Information technology is typically an expensive undertaking that requires careful planning and analysis. Companies use this automation as a way to improve productivity and profits. Technology change management is the process of planning an IT investment. This typically includes a detailed review of the costs, benefits, and training impacts of new automation for the business.

A cost-benefit analysis determines the true value of a new investment for a business. This analysis is often used as part of the technology change management process. Cost-benefit analysis can be reviewed by executives to determine whether an IT investment should be undertaken. New processes that generate high productivity and lower cost sales offer the best value for a company.

Most technology investments take several years to return value to an organization. This time frame is known as the return on investment (ROI) calculation. Technology change management uses ROI algorithms to determine the benefits of new technology. A company will typically look for an ROI of less than three years.

When a company implements new software products into its business, the change will typically have long-term effects on costs. This includes hardware maintenance, licensing and support costs, which could last many years after the initial investment. Technology change management accounts for this cost within an algorithm known as the total cost of ownership.

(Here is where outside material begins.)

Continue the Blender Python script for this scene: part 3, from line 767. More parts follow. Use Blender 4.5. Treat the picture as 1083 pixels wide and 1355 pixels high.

A technical upgrade is the replacement of a company’s computers and other devices. This hardware and software refresh is typically performed every five years. Technology change management is the formal process that tracks the needs and costs associated with technical upgrade activities. This includes mobile phones, laptops, computers and software.

Many companies are forced to update applications because the software is no longer supported by the vendor. This is a common problem because all software has obsolescence built into it. Once a product is unsupported, a business is forced to upgrade. This is a difficult decision for a company that requires effective technology change management techniques.

The addition of new technologies can have dramatic effects on the productivity and performance of staff across the enterprise. Effective change management requires a detailed review of current business processes, user education strategies, and change management approaches. When new technology is formally and strategically introduced, it is more likely to be embraced by the organization.